» What the task asks
In the material below, find all lines with the string "part" and copy them.

───── Dataset rows ─────

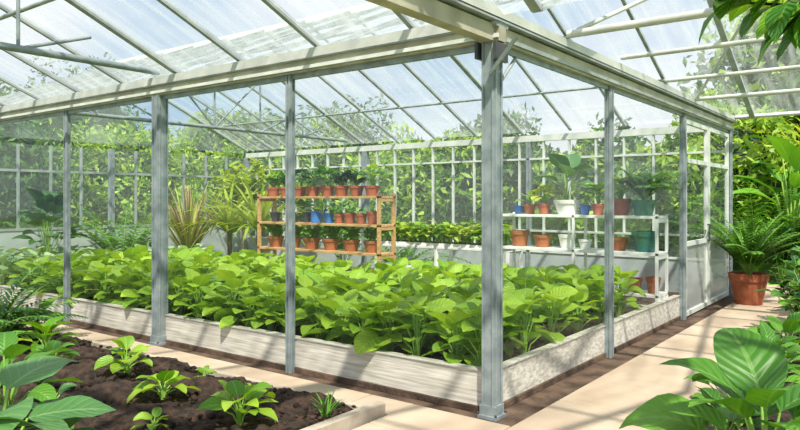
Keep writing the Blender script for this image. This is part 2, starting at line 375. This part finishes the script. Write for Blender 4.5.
# ------------------------------------------------------------ walls
m=MB(); xs=[-12,-10.4,-8.3,-6.2,-4.15,-2.1,0]
for a,b in zip(xs[:-1],xs[1:]):
    m.quad((a+.05,.0,.35),(b-.06,.0,.35),(b-.06,.0,2.74),(a+.05,.0,2.74),'glass')
m.box(-12,0,-.012,.012,2.70,2.74,'steel'); m.obj('wall_front')
m=MB(); ys=[0,2.36,5.06]
for a,b in zip(ys[:-1],ys[1:]): m.quad((0,a+.06,.35),(0,b-.04,.35),(0,b-.04,2.74),(0,a+.06,2.74),'glass')
m.box(-.012,.012,0,7.8,2.70,2.74,'steel'); m.obj('wall_right')
m=MB(); 
m.box(-11.94,-.06,7.78,7.82,.02,.6,'panel')
m.quad((-11.94,7.8,.6),(-.05,7.8,.6),(-.05,7.8,2.74),(-11.94,7.8,2.74),'glassb')
x=-11.6
while x<-.2:
    m.box(x-.014,x+.014,7.765,7.835,.6,2.74,'white'); x+=.52
for z in(.6,1.0,2.4): m.box(-11.94,-.05,7.76,7.84,z-.018,z+.018,'white')
m.obj('wall_back')
m=MB(); m.box(-12.02,-11.98,.06,7.74,.02,1.0,'panel')
m.quad((-12,.06,1.0),(-12,7.74,1.0),(-12,7.74,2.74),(-12,.06,2.74),'glassb')
y=.6
while y<7.7: m.box(-12.03,-11.97,y-.02,y+.02,1,2.74,'tube'); y+=.65
for z in(1.0,2.2): m.box(-12.035,-11.965,.06,7.74,z-.025,z+.025,'tube')
m.add([(-12,0,2.86),(-12,7.8,2.86),(-12,3.9,EZ+3.9*SL)],[(0,1,2)],'roof')
m.obj('wall_left')
m=MB()
for a,b in((5.12,6.35),(6.40,7.72)):
    for yy in(a,b-.06): m.box(-.025,.025,yy,yy+.06,.05,2.68,'white')
    for z in(.05,.98,2.1,2.62): m.box(-.025,.025,a+.06,b-.06,z,z+.06,'white')
    m.quad((0,a+.06,.11),(0,b-.06,.11),(0,b-.06,.98),(0,a+.06,.98),'frost')
    m.quad((0,a+.06,1.04),(0,b-.06,1.04),(0,b-.06,2.1),(0,a+.06,2.1),'glass')
m.tube((.05,6.3,1.0),(.05,6.3,1.25),.012,'dark'); m.box(.02,.05,6.29,6.31,1.0,1.02,'dark'); m.box(.02,.05,6.29,6.31,1.23,1.25,'dark')
m.obj('door_1')
# ------------------------------------------------------------ crop
mb=MB()
yy=.30; r=0
while yy<3.85:
    xx=-.22-(r%2)*.14
    while xx>-8.05:
        if not(yy>3.0 and xx<-3.1):
            x=xx+U(-.05,.05); y=yy+U(-.05,.05); h=U(.34,.56)
            near=yy<1.6
            rosette(mb,x,y,.23,h,.17,17 if near else 12,.215,.19,'crop',shape='heart' if random.random()<.5 else 'ovate',nW=4 if near and xx>-5 else 2,elr=(.95,-.05),droop=(.3,1.2),fold=.15,nL=7,box=-.03,vr=1,low=.6)
        xx-=.31
    yy+=.31; r+=1
mb.obj('leafy_crop_plants')
mb=MB()
yy=.4
while yy<4.4:
    xx=-11.5
    while xx<-8.5:
        rosette(mb,xx+U(-.06,.06),yy+U(-.06,.06),.02,U(.5,.68),.2,14,.2,.17,'pale',elr=(.7,.0),droop=(.3,1.2),fold=.15); xx+=.34
    yy+=.34
mb.obj('pale_hosta_plants')
# ------------------------------------------------------------ wooden shelf
def rack(name,x0,x1,y0,y1,levels,top,mat,t=.03,pw=.05,mids=()):
    m=MB()
    for x in(x0,x1-pw,*mids):
        for y in(y0,y1-pw): m.box(x,x+pw,y,y+pw,.02,top,mat)
    for z in levels:
        m.box(x0,x1,y0,y1,z-t,z,mat) 
        for x in(x0,x1-pw): m.box(x+.005,x+pw-.005,y0+pw,y1-pw,z-t-.05,z-t,mat)
    return m.obj(name,.003)
rack('wooden_plant_shelf',-6.55,-3.85,3.45,3.85,(.40,.80,1.23,1.66),1.70,'shelfwood',.035,.05)
def potted(name,x,y,z,r,h,pm,kind=None,lm='midleaf',H=.25,R=.16):
    m=MB(); pot(m,x,y,z,r,h,pm); s=z+h*.88
    if kind=='bush': bush(m,x,y,s,R,H,110,.12,lm,11)
    elif kind=='broad': rosette(m,x,y,s,H,R,18,.16,.13,lm,elr=(.9,.1))
    elif kind=='big': rosette(m,x,y,s,H,R,9,.34,.30,lm,'heart',4,(.9,.2),(.4,1.2))
    elif kind=='palm': fern(m,x,y,s,22,H,1.2,.17,.035,lm,(1.5,.9))
    elif kind=='sprout': rosette(m,x,y,s,H,R,8,.14,.09,lm)
    return m.obj(name)
for i in range(8):
    potted('potted_plant',-6.36+i*.315,3.65,1.66,.118,.16,'terra',random.choice(['bush','broad']),random.choice(['midleaf','midleaf','dkleaf','crop']),.28,.17)
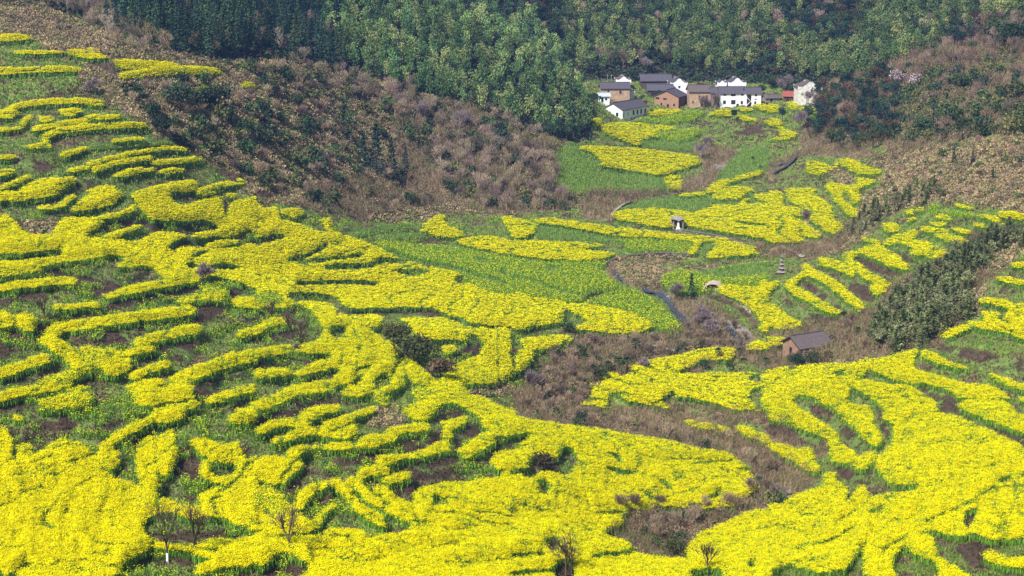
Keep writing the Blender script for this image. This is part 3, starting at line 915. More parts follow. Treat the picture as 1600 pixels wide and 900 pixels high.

─────

» Task output
Keep writing the Blender script for this image. This is part 2, starting at line 375. This part finishes the script. Write for Blender 4.5.
Keep writing the Blender script for this image. This is part 3, starting at line 915. More parts follow. Treat the picture as 1600 pixels wide and 900 pixels high.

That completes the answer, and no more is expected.